======== Recorded data

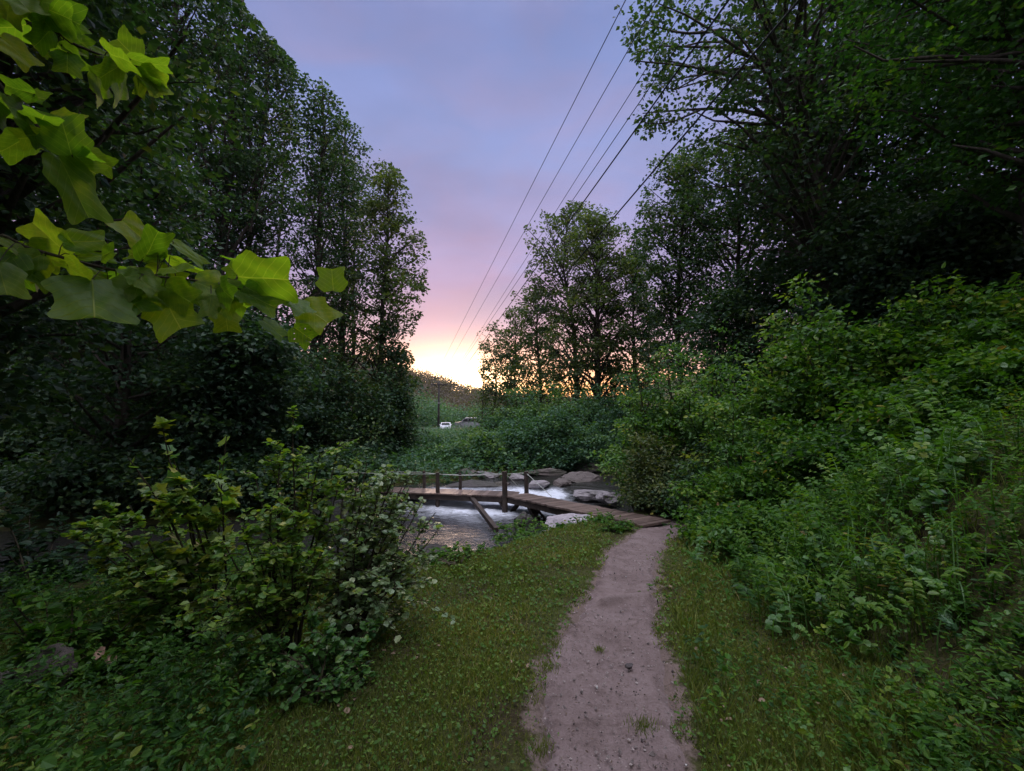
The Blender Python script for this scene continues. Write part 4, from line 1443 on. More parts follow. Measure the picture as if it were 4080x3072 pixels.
# ------------------------------------------------------------------ shrubs on the near hillside
G_SLOPE = "shrubs on the slope beside the trail"
for i, (px_, Y_, tp_, R_, ls_, mat_, t0_, lab) in enumerate([
        (654, 9.9, 440, 0.95, 0.075, M_TREE2, 0.62, "pale leaved bush crowding the inner end of the bridge ramp"),
        (638, 11.2, 388, 1.0, 0.09, M_BUSH, 0.38, "layered green shrub rising behind the pale leaved bush"),
        (672, 11.0, 352, 1.3, 0.09, M_BUSH, 0.40, "tallest green shrub above the trail's end, under the pink gap"),
        (706, 10.4, 345, 1.4, 0.09, M_BUSH, 0.36, "rounded green shrub uphill of the tallest one"),
        (688, 9.5, 478, 0.55, 0.07, M_TREE, 0.45, "small dark bush at the corner where trail meets ramp"),
        (700, 8.9, 455, 0.9, 0.08, M_TREE, 0.5, "shaded shrub just above the far end of the trail"),
        (738, 8.6, 362, 1.1, 0.085, M_BUSH, 0.42, "shrub with bright tips midway up the slope"),
        (772, 8.4, 318, 0.9, 0.10, M_BUSH, 0.47, "bright yellow green shrub against the dark wood"),
        (800, 8.0, 296, 0.7, 0.10, M_BUSH, 0.47, "small bright sapling shrub highest against the dark wood"),
        (742, 7.4, 452, 0.8, 0.08, M_WEED, 0.38, "shrub with drooping sprays over the dark hollow"),
        (790, 7.0, 420, 0.9, 0.085, M_WEED, 0.33, "wide weedy shrub in the middle of the slope"),
        (840, 7.2, 330, 0.9, 0.09, M_WEED, 0.38, "weedy shrub above the middle of the slope"),
        (888, 6.8, 312, 0.9, 0.09, M_WEED, 0.38, "weedy shrub under the overhanging sprays"),
        (945, 6.4, 296, 0.9, 0.09, M_WEED, 0.43, "yellowish weedy shrub below the black wood"),
        (1005, 6.0, 278, 0.9, 0.09, M_WEED, 0.48, "bright weedy shrub at the picture edge below the black wood"),
        (728, 6.8, 515, 0.6, 0.075, M_WEED, 0.28, "low shrub beside the trail where it bends"),
        (850, 5.8, 440, 0.75, 0.08, M_WEED, 0.30, "dense weedy shrub centred on the slope"),
        (930, 5.2, 420, 0.75, 0.085, M_WEED, 0.38, "weedy shrub on the slope near the picture edge"),
        (760, 5.6, 530, 0.5, 0.07, M_WEED, 0.33, "low leafy shrub on the slope just above the trail edge"),
        (1010, 4.6, 440, 0.7, 0.08, M_WEED, 0.38, "leafy shrub on the slope cut by the picture edge")]):
    b = P(px_, tp_, Y_)
    h_ = max(0.55, b[2] - float(H(b[0], Y_)))
    shrub(lab, (b[0], Y_), R_, h_, 24, 58, ls_ * 0.95, 0.145, 130 + i, mat_, t0_, tpl=T6, group=G_SLOPE, flat=0.42)


# ------------------------------------------------------------------ near shrubs left of the trail
def shoot_shrub(label, name, base_px, tips, Y, leaf, tpl, mat, tint0, per, seed, spread=0.35, droop=0.25, cat="shrub", twigs=6, width=1.0, group=None):
    rng = np.random.default_rng(seed)
    g = ground_at_pixel(*base_px)
    base = np.array([g[0], g[1], g[2] - 0.03])
    root = empty(name, base, label, cat, group)
    wood, fol = MB(), MB()
    C, Dd, Nn, Tt = [], [], [], []

    def leafy(p0, p1, n, t0=0.1):
        ax_ = p1 - p0
        for k in range(n):
            s = t0 + (1 - t0) * (k + rng.uniform(0, 1)) / n
            a = k * 2.4 + rng.normal(0, 0.5)
            side = np.array([math.cos(a), math.sin(a), rng.normal(0.15, 0.3)])
            C.append(p0 + ax_ * min(s, 1))
            Dd.append(side + 0.5 * norm(ax_) - np.array([0, 0, droop]))
            Nn.append(np.array([0, 0, 1.0]) + rng.normal(size=3) * 0.45)
            Tt.append(tint0 + rng.normal(0, 0.17))

    for i, (tx, ty, dY) in enumerate(tips):
        tip = P(tx, ty, Y + dY)
        ss = np.linspace(0, 1, 7)
        st = base + np.array([rng.normal(0, 0.05), rng.normal(0, 0.05), 0])
        pl = st + (tip - st) * ss[:, None]
        pl[:, 0] = st[0] + (tip[0] - st[0]) * ss ** 1.25
        pl[:, 1] = st[1] + (tip[1] - st[1]) * ss ** 1.25
        pl += rng.normal(0, 0.012, pl.shape) * ss[:, None]
        pl[:, 2] = np.maximum(pl[:, 2], H(pl[:, 0], pl[:, 1]) + 0.02)
        tube(wood, pl, 0.011 * (1 - 0.8 * ss) + 0.0015, 5, cap=False)
        leafy(pl[4], pl[6], int(per * 0.6), 0.0)
        L = np.linalg.norm(tip - st)
        for k in range(twigs):
            s = rng.uniform(0.34, 1.0)
            p0 = np.array([np.interp(s, ss, pl[:, c]) for c in range(3)])
            o = rng.normal(size=3) * np.array([1, 1, 0.55]) * spread * (1.15 - s) + np.array([0, 0, 0.05])
            p1 = p0 + o
            p1[2] = max(p1[2], float(H(p1[0], p1[1])) + 0.05)
            tube(wood, [p0, (p0 + p1) / 2 + np.array([0, 0, 0.02]), p1], [0.004, 0.003, 0.0015], 4, cap=False)
            leafy(p0, p1, per)
    wood.build("stem", M_STEM, root, smooth=True, loc=base)
    n = len(C)
    leaves(fol, np.array(C), np.array(Dd), np.array(Nn), leaf * rng.uniform(0.55, 1.25, n), tpl, np.array(Tt), width)
    fol.build("foliage", mat, root, loc=base)
    return root


G_NEAR = "shrubs left of the trail"
shoot_shrub("lobed leaf sapling with three tall shoots rising above the yellow green shrub", "tulip_sapling", (215, 640),
            [(160, 424, 0), (172, 446, .1), (224, 436, .1), (218, 460, .2), (128, 458, 0), (142, 474, .2), (222, 482, -.1), (180, 480, 0), (200, 500, .1), (160, 505, -.1)], 3.3, 0.088, TL, M_BUSH, 0.74, 13, 201, 0.15, twigs=4, group=G_NEAR, width=1.0)
shoot_shrub("dense small leaved shrub with one tall shoot, in the middle of the shrub clump", "shrub", (285, 668),
            [(291, 412, 0), (283, 440, .1), (340, 442, .2), (325, 452, -.1), (272, 462, .1), (310, 470, 0), (255, 478, .2), (345, 470, .3), (268, 505, -.3), (300, 510, -.4), (240, 520, -.2), (330, 505, .0), (225, 545, -.3), (290, 545, -.5), (262, 560, -.5), (320, 545, -.3), (210, 585, -.5), (245, 600, -.6)], 3.3, 0.049, T6W, M_BUSH, 0.66, 14, 202, 0.34, twigs=14, group=G_NEAR)
shoot_shrub("silvery round leaved shrub nearest the bridge and stream", "shrub", (338, 655),
            [(345, 462, .3), (366, 462, .2), (398, 468, .3), (380, 484, .5), (396, 484, .6), (362, 486, .5), (408, 478, .6), (388, 500, .5), (372, 478, .3), (410, 490, .4), (424, 500, .4), (358, 470, 0), (388, 470, .2), (404, 482, .2), (350, 485, .3), (415, 505, .3), (438, 512, .3), (376, 500, 0), (395, 520, .1), (425, 545, .3), (440, 530, .4), (432, 560, .4), (400, 545, .4), (360, 530, -.2), (385, 560, 0), (405, 580, 0), (340, 560, -.3), (405, 610, .2)], 3.4, 0.046, T6W, M_PALE, 0.66, 13, 203, 0.30, twigs=12, group=G_NEAR, width=1.15)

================

** Task instructions **
Transcribe the material exactly, and leave out whatever pictures it holds.

** Output for this task **
The Blender Python script for this scene continues. Write part 4, from line 1443 on. More parts follow. Measure the picture as if it were 4080x3072 pixels.
# ------------------------------------------------------------------ shrubs on the near hillside
G_SLOPE = "shrubs on the slope beside the trail"
for i, (px_, Y_, tp_, R_, ls_, mat_, t0_, lab) in enumerate([
        (654, 9.9, 440, 0.95, 0.075, M_TREE2, 0.62, "pale leaved bush crowding the inner end of the bridge ramp"),
        (638, 11.2, 388, 1.0, 0.09, M_BUSH, 0.38, "layered green shrub rising behind the pale leaved bush"),
        (672, 11.0, 352, 1.3, 0.09, M_BUSH, 0.40, "tallest green shrub above the trail's end, under the pink gap"),
        (706, 10.4, 345, 1.4, 0.09, M_BUSH, 0.36, "rounded green shrub uphill of the tallest one"),
        (688, 9.5, 478, 0.55, 0.07, M_TREE, 0.45, "small dark bush at the corner where trail meets ramp"),
        (700, 8.9, 455, 0.9, 0.08, M_TREE, 0.5, "shaded shrub just above the far end of the trail"),
        (738, 8.6, 362, 1.1, 0.085, M_BUSH, 0.42, "shrub with bright tips midway up the slope"),
        (772, 8.4, 318, 0.9, 0.10, M_BUSH, 0.47, "bright yellow green shrub against the dark wood"),
        (800, 8.0, 296, 0.7, 0.10, M_BUSH, 0.47, "small bright sapling shrub highest against the dark wood"),
        (742, 7.4, 452, 0.8, 0.08, M_WEED, 0.38, "shrub with drooping sprays over the dark hollow"),
        (790, 7.0, 420, 0.9, 0.085, M_WEED, 0.33, "wide weedy shrub in the middle of the slope"),
        (840, 7.2, 330, 0.9, 0.09, M_WEED, 0.38, "weedy shrub above the middle of the slope"),
        (888, 6.8, 312, 0.9, 0.09, M_WEED, 0.38, "weedy shrub under the overhanging sprays"),
        (945, 6.4, 296, 0.9, 0.09, M_WEED, 0.43, "yellowish weedy shrub below the black wood"),
        (1005, 6.0, 278, 0.9, 0.09, M_WEED, 0.48, "bright weedy shrub at the picture edge below the black wood"),
        (728, 6.8, 515, 0.6, 0.075, M_WEED, 0.28, "low shrub beside the trail where it bends"),
        (850, 5.8, 440, 0.75, 0.08, M_WEED, 0.30, "dense weedy shrub centred on the slope"),
        (930, 5.2, 420, 0.75, 0.085, M_WEED, 0.38, "weedy shrub on the slope near the picture edge"),
        (760, 5.6, 530, 0.5, 0.07, M_WEED, 0.33, "low leafy shrub on the slope just above the trail edge"),
        (1010, 4.6, 440, 0.7, 0.08, M_WEED, 0.38, "leafy shrub on the slope cut by the picture edge")]):
    b = P(px_, tp_, Y_)
    h_ = max(0.55, b[2] - float(H(b[0], Y_)))
    shrub(lab, (b[0], Y_), R_, h_, 24, 58, ls_ * 0.95, 0.145, 130 + i, mat_, t0_, tpl=T6, group=G_SLOPE, flat=0.42)


# ------------------------------------------------------------------ near shrubs left of the trail
def shoot_shrub(label, name, base_px, tips, Y, leaf, tpl, mat, tint0, per, seed, spread=0.35, droop=0.25, cat="shrub", twigs=6, width=1.0, group=None):
    rng = np.random.default_rng(seed)
    g = ground_at_pixel(*base_px)
    base = np.array([g[0], g[1], g[2] - 0.03])
    root = empty(name, base, label, cat, group)
    wood, fol = MB(), MB()
    C, Dd, Nn, Tt = [], [], [], []

    def leafy(p0, p1, n, t0=0.1):
        ax_ = p1 - p0
        for k in range(n):
            s = t0 + (1 - t0) * (k + rng.uniform(0, 1)) / n
            a = k * 2.4 + rng.normal(0, 0.5)
            side = np.array([math.cos(a), math.sin(a), rng.normal(0.15, 0.3)])
            C.append(p0 + ax_ * min(s, 1))
            Dd.append(side + 0.5 * norm(ax_) - np.array([0, 0, droop]))
            Nn.append(np.array([0, 0, 1.0]) + rng.normal(size=3) * 0.45)
            Tt.append(tint0 + rng.normal(0, 0.17))

    for i, (tx, ty, dY) in enumerate(tips):
        tip = P(tx, ty, Y + dY)
        ss = np.linspace(0, 1, 7)
        st = base + np.array([rng.normal(0, 0.05), rng.normal(0, 0.05), 0])
        pl = st + (tip - st) * ss[:, None]
        pl[:, 0] = st[0] + (tip[0] - st[0]) * ss ** 1.25
        pl[:, 1] = st[1] + (tip[1] - st[1]) * ss ** 1.25
        pl += rng.normal(0, 0.012, pl.shape) * ss[:, None]
        pl[:, 2] = np.maximum(pl[:, 2], H(pl[:, 0], pl[:, 1]) + 0.02)
        tube(wood, pl, 0.011 * (1 - 0.8 * ss) + 0.0015, 5, cap=False)
        leafy(pl[4], pl[6], int(per * 0.6), 0.0)
        L = np.linalg.norm(tip - st)
        for k in range(twigs):
            s = rng.uniform(0.34, 1.0)
            p0 = np.array([np.interp(s, ss, pl[:, c]) for c in range(3)])
            o = rng.normal(size=3) * np.array([1, 1, 0.55]) * spread * (1.15 - s) + np.array([0, 0, 0.05])
            p1 = p0 + o
            p1[2] = max(p1[2], float(H(p1[0], p1[1])) + 0.05)
            tube(wood, [p0, (p0 + p1) / 2 + np.array([0, 0, 0.02]), p1], [0.004, 0.003, 0.0015], 4, cap=False)
            leafy(p0, p1, per)
    wood.build("stem", M_STEM, root, smooth=True, loc=base)
    n = len(C)
    leaves(fol, np.array(C), np.array(Dd), np.array(Nn), leaf * rng.uniform(0.55, 1.25, n), tpl, np.array(Tt), width)
    fol.build("foliage", mat, root, loc=base)
    return root


G_NEAR = "shrubs left of the trail"
shoot_shrub("lobed leaf sapling with three tall shoots rising above the yellow green shrub", "tulip_sapling", (215, 640),
            [(160, 424, 0), (172, 446, .1), (224, 436, .1), (218, 460, .2), (128, 458, 0), (142, 474, .2), (222, 482, -.1), (180, 480, 0), (200, 500, .1), (160, 505, -.1)], 3.3, 0.088, TL, M_BUSH, 0.74, 13, 201, 0.15, twigs=4, group=G_NEAR, width=1.0)
shoot_shrub("dense small leaved shrub with one tall shoot, in the middle of the shrub clump", "shrub", (285, 668),
            [(291, 412, 0), (283, 440, .1), (340, 442, .2), (325, 452, -.1), (272, 462, .1), (310, 470, 0), (255, 478, .2), (345, 470, .3), (268, 505, -.3), (300, 510, -.4), (240, 520, -.2), (330, 505, .0), (225, 545, -.3), (290, 545, -.5), (262, 560, -.5), (320, 545, -.3), (210, 585, -.5), (245, 600, -.6)], 3.3, 0.049, T6W, M_BUSH, 0.66, 14, 202, 0.34, twigs=14, group=G_NEAR)
shoot_shrub("silvery round leaved shrub nearest the bridge and stream", "shrub", (338, 655),
            [(345, 462, .3), (366, 462, .2), (398, 468, .3), (380, 484, .5), (396, 484, .6), (362, 486, .5), (408, 478, .6), (388, 500, .5), (372, 478, .3), (410, 490, .4), (424, 500, .4), (358, 470, 0), (388, 470, .2), (404, 482, .2), (350, 485, .3), (415, 505, .3), (438, 512, .3), (376, 500, 0), (395, 520, .1), (425, 545, .3), (440, 530, .4), (432, 560, .4), (400, 545, .4), (360, 530, -.2), (385, 560, 0), (405, 580, 0), (340, 560, -.3), (405, 610, .2)], 3.4, 0.046, T6W, M_PALE, 0.66, 13, 203, 0.30, twigs=12, group=G_NEAR, width=1.15)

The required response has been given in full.